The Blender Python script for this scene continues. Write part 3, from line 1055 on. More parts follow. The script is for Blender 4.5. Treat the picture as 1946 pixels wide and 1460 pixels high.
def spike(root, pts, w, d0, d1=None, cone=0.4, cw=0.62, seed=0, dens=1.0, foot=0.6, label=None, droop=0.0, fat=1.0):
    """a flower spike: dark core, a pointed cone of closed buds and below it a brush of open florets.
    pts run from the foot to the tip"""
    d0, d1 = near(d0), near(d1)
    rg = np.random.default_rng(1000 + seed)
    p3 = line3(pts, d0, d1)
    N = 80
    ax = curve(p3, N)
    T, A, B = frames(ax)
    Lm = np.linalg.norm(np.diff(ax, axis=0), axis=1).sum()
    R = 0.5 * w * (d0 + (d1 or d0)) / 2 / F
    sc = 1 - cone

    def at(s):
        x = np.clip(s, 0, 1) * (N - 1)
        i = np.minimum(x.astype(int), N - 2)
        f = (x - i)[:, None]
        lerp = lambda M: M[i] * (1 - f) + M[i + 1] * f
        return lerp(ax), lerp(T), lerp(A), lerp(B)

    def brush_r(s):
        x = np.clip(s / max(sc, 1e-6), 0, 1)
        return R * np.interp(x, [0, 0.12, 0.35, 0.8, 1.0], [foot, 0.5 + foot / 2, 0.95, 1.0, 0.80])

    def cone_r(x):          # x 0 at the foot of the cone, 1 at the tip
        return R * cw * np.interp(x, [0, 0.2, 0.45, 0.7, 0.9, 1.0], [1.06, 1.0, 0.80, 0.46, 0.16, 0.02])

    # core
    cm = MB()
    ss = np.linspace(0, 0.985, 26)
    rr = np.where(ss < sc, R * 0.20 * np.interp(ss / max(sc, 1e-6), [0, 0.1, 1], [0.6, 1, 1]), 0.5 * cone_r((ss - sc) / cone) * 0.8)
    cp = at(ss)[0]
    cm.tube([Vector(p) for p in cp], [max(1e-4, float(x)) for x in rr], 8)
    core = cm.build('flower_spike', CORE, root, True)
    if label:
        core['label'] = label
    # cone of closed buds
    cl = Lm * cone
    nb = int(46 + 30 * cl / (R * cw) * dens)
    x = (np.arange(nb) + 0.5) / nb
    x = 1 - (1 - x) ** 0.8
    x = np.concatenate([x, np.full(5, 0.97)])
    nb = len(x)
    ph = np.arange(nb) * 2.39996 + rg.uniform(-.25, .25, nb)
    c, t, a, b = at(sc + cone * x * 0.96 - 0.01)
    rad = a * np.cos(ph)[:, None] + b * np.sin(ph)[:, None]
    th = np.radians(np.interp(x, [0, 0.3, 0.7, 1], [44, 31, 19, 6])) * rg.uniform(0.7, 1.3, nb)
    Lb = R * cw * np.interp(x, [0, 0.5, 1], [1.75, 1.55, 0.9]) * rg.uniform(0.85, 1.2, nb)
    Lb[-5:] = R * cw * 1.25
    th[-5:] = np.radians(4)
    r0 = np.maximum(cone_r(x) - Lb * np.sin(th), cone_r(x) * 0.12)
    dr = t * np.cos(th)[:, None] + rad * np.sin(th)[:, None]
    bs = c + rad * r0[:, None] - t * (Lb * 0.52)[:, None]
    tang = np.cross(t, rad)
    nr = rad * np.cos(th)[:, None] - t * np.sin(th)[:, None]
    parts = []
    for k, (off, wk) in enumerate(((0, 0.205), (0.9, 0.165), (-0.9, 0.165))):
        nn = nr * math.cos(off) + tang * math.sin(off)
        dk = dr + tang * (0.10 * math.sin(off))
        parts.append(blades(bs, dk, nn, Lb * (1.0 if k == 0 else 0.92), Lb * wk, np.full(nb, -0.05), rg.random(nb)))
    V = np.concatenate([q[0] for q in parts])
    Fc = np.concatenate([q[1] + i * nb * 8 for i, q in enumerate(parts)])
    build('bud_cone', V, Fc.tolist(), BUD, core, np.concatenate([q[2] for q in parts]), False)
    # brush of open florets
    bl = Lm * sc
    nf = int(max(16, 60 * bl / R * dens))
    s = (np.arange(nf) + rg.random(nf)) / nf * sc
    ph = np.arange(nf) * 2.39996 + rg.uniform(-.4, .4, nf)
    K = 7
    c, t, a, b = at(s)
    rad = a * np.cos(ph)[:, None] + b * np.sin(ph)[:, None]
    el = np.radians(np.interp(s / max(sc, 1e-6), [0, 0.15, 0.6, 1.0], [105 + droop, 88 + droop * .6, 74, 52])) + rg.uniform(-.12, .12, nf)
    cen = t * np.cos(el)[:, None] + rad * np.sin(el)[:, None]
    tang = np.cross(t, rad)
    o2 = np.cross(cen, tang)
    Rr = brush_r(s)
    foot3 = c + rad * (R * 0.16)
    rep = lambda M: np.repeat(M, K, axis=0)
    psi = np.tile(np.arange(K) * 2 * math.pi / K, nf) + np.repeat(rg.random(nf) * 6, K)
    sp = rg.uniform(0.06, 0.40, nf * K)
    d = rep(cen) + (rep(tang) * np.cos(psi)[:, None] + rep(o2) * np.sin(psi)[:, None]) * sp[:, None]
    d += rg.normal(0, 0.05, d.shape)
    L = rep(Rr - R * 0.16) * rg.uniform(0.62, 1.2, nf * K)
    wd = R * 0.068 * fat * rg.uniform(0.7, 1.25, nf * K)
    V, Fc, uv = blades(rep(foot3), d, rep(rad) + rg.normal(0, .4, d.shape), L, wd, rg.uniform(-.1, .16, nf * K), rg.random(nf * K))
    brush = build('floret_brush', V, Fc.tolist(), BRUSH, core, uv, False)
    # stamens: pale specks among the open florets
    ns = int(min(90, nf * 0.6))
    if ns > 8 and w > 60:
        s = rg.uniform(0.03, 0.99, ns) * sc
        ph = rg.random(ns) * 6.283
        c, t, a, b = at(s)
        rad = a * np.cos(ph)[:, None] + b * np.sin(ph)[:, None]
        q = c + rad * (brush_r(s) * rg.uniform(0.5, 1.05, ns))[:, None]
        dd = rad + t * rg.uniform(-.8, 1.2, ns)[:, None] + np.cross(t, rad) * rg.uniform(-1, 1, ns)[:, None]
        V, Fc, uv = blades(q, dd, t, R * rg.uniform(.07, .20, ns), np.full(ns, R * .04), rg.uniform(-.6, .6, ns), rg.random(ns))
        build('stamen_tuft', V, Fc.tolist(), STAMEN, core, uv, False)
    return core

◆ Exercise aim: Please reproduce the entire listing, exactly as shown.

◆ Expected answer:
The Blender Python script for this scene continues. Write part 3, from line 1055 on. More parts follow. The script is for Blender 4.5. Treat the picture as 1946 pixels wide and 1460 pixels high.
def spike(root, pts, w, d0, d1=None, cone=0.4, cw=0.62, seed=0, dens=1.0, foot=0.6, label=None, droop=0.0, fat=1.0):
    """a flower spike: dark core, a pointed cone of closed buds and below it a brush of open florets.
    pts run from the foot to the tip"""
    d0, d1 = near(d0), near(d1)
    rg = np.random.default_rng(1000 + seed)
    p3 = line3(pts, d0, d1)
    N = 80
    ax = curve(p3, N)
    T, A, B = frames(ax)
    Lm = np.linalg.norm(np.diff(ax, axis=0), axis=1).sum()
    R = 0.5 * w * (d0 + (d1 or d0)) / 2 / F
    sc = 1 - cone

    def at(s):
        x = np.clip(s, 0, 1) * (N - 1)
        i = np.minimum(x.astype(int), N - 2)
        f = (x - i)[:, None]
        lerp = lambda M: M[i] * (1 - f) + M[i + 1] * f
        return lerp(ax), lerp(T), lerp(A), lerp(B)

    def brush_r(s):
        x = np.clip(s / max(sc, 1e-6), 0, 1)
        return R * np.interp(x, [0, 0.12, 0.35, 0.8, 1.0], [foot, 0.5 + foot / 2, 0.95, 1.0, 0.80])

    def cone_r(x):          # x 0 at the foot of the cone, 1 at the tip
        return R * cw * np.interp(x, [0, 0.2, 0.45, 0.7, 0.9, 1.0], [1.06, 1.0, 0.80, 0.46, 0.16, 0.02])

    # core
    cm = MB()
    ss = np.linspace(0, 0.985, 26)
    rr = np.where(ss < sc, R * 0.20 * np.interp(ss / max(sc, 1e-6), [0, 0.1, 1], [0.6, 1, 1]), 0.5 * cone_r((ss - sc) / cone) * 0.8)
    cp = at(ss)[0]
    cm.tube([Vector(p) for p in cp], [max(1e-4, float(x)) for x in rr], 8)
    core = cm.build('flower_spike', CORE, root, True)
    if label:
        core['label'] = label
    # cone of closed buds
    cl = Lm * cone
    nb = int(46 + 30 * cl / (R * cw) * dens)
    x = (np.arange(nb) + 0.5) / nb
    x = 1 - (1 - x) ** 0.8
    x = np.concatenate([x, np.full(5, 0.97)])
    nb = len(x)
    ph = np.arange(nb) * 2.39996 + rg.uniform(-.25, .25, nb)
    c, t, a, b = at(sc + cone * x * 0.96 - 0.01)
    rad = a * np.cos(ph)[:, None] + b * np.sin(ph)[:, None]
    th = np.radians(np.interp(x, [0, 0.3, 0.7, 1], [44, 31, 19, 6])) * rg.uniform(0.7, 1.3, nb)
    Lb = R * cw * np.interp(x, [0, 0.5, 1], [1.75, 1.55, 0.9]) * rg.uniform(0.85, 1.2, nb)
    Lb[-5:] = R * cw * 1.25
    th[-5:] = np.radians(4)
    r0 = np.maximum(cone_r(x) - Lb * np.sin(th), cone_r(x) * 0.12)
    dr = t * np.cos(th)[:, None] + rad * np.sin(th)[:, None]
    bs = c + rad * r0[:, None] - t * (Lb * 0.52)[:, None]
    tang = np.cross(t, rad)
    nr = rad * np.cos(th)[:, None] - t * np.sin(th)[:, None]
    parts = []
    for k, (off, wk) in enumerate(((0, 0.205), (0.9, 0.165), (-0.9, 0.165))):
        nn = nr * math.cos(off) + tang * math.sin(off)
        dk = dr + tang * (0.10 * math.sin(off))
        parts.append(blades(bs, dk, nn, Lb * (1.0 if k == 0 else 0.92), Lb * wk, np.full(nb, -0.05), rg.random(nb)))
    V = np.concatenate([q[0] for q in parts])
    Fc = np.concatenate([q[1] + i * nb * 8 for i, q in enumerate(parts)])
    build('bud_cone', V, Fc.tolist(), BUD, core, np.concatenate([q[2] for q in parts]), False)
    # brush of open florets
    bl = Lm * sc
    nf = int(max(16, 60 * bl / R * dens))
    s = (np.arange(nf) + rg.random(nf)) / nf * sc
    ph = np.arange(nf) * 2.39996 + rg.uniform(-.4, .4, nf)
    K = 7
    c, t, a, b = at(s)
    rad = a * np.cos(ph)[:, None] + b * np.sin(ph)[:, None]
    el = np.radians(np.interp(s / max(sc, 1e-6), [0, 0.15, 0.6, 1.0], [105 + droop, 88 + droop * .6, 74, 52])) + rg.uniform(-.12, .12, nf)
    cen = t * np.cos(el)[:, None] + rad * np.sin(el)[:, None]
    tang = np.cross(t, rad)
    o2 = np.cross(cen, tang)
    Rr = brush_r(s)
    foot3 = c + rad * (R * 0.16)
    rep = lambda M: np.repeat(M, K, axis=0)
    psi = np.tile(np.arange(K) * 2 * math.pi / K, nf) + np.repeat(rg.random(nf) * 6, K)
    sp = rg.uniform(0.06, 0.40, nf * K)
    d = rep(cen) + (rep(tang) * np.cos(psi)[:, None] + rep(o2) * np.sin(psi)[:, None]) * sp[:, None]
    d += rg.normal(0, 0.05, d.shape)
    L = rep(Rr - R * 0.16) * rg.uniform(0.62, 1.2, nf * K)
    wd = R * 0.068 * fat * rg.uniform(0.7, 1.25, nf * K)
    V, Fc, uv = blades(rep(foot3), d, rep(rad) + rg.normal(0, .4, d.shape), L, wd, rg.uniform(-.1, .16, nf * K), rg.random(nf * K))
    brush = build('floret_brush', V, Fc.tolist(), BRUSH, core, uv, False)
    # stamens: pale specks among the open florets
    ns = int(min(90, nf * 0.6))
    if ns > 8 and w > 60:
        s = rg.uniform(0.03, 0.99, ns) * sc
        ph = rg.random(ns) * 6.283
        c, t, a, b = at(s)
        rad = a * np.cos(ph)[:, None] + b * np.sin(ph)[:, None]
        q = c + rad * (brush_r(s) * rg.uniform(0.5, 1.05, ns))[:, None]
        dd = rad + t * rg.uniform(-.8, 1.2, ns)[:, None] + np.cross(t, rad) * rg.uniform(-1, 1, ns)[:, None]
        V, Fc, uv = blades(q, dd, t, R * rg.uniform(.07, .20, ns), np.full(ns, R * .04), rg.uniform(-.6, .6, ns), rg.random(ns))
        build('stamen_tuft', V, Fc.tolist(), STAMEN, core, uv, False)
    return core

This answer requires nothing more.